I thought of the story I had heard of Jane Fonda betraying the prisoners and her exposure of the secreted notes passed from POW’s to her resulted in severe beatings and deaths of several inmates. After touring the prison I began to question the accuracy of this story I had never doubted previously. I found numerous websites, including Snopes, completely debunk this story and tell of how it was basically a complete and absolute lie. Fonda did pose for a picture on an anti-aircraft gun, but that was the extent of her “treasonous” activities. When she toured the prison she in fact brought letters and packages from the families of the prisoners, and brought letters home with her from the prisoners. Fonda was even said to have met with and called many of the wives of them men she met, reassuring them of their treatment and well-being.

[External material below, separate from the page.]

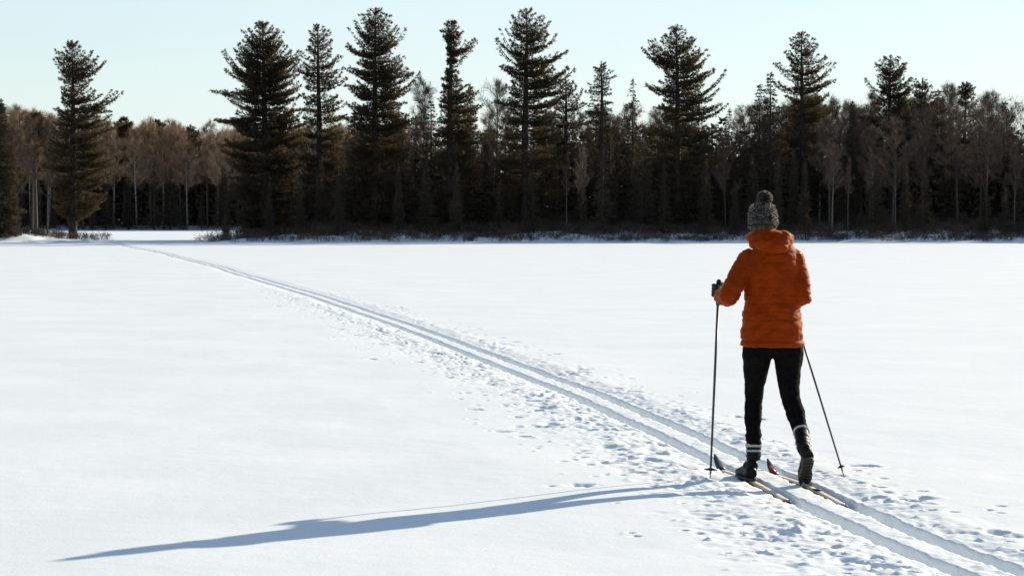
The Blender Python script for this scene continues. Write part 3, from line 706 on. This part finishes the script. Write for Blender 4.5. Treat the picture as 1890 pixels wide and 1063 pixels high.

I can’t help but be incredibly angry that this lie still circulates, and that many Americans believe it to be truth. It seems as though we have engaged in a systematic propaganda campaign ourselves. In recent years the stories of Jessica Lynch and Pat Tillman have been found to have been largely fabricated by the US gov’t to drum up American support for largely unpopular wars. I wonder how many more stories are untrue that have been yet to have been exposed.

From Hoa Loa we walked to the Ho Chi Minh complex which houses “Uncle Ho’s” mausoleum with his remains on display, the presidential palace, and One Pillar pagoda.

We went to the Ngoc Son temple which is on an island in the middle of Hoan Kiem lake. The lake is famous for a myth regarding a king who drove out the Chinese in the 15th century with a sword he had received from heaven.
As he was paddling in the lake one day a golden tortoise rose from the waters and snatched the sword back, disappearing into the depths. Now an ancestor of this mythic tortoise is on display in the pagoda on the island, and throngs of people come every day to pay homage to this stuffed turtle.

Later in the evening we attended a traditional Water Puppet show ($5) by the lake. These shows exist only in Vietnam, and Hanoi is supposed to be the best place to view them. They originate at least 1000 years ago, and were developed by rice farmers using water flooded rice paddies as their stage. There is live traditional music playing while a multitude of different puppets emerge from the water and perform skits that last a few minutes each. Obviously the meaning was lost on us as we enjoyed watching a young boy in front of us hysterically laughing throughout most of the play, but it was incredibly beautiful and fascinating to watch.

I finished the night off with a $2 pedicure, the first of many more spa treatments I plan to go. I ordinarily never indulge in these treatments, and consider them largely a frivolous waste of money, but to see these prices how can one resist?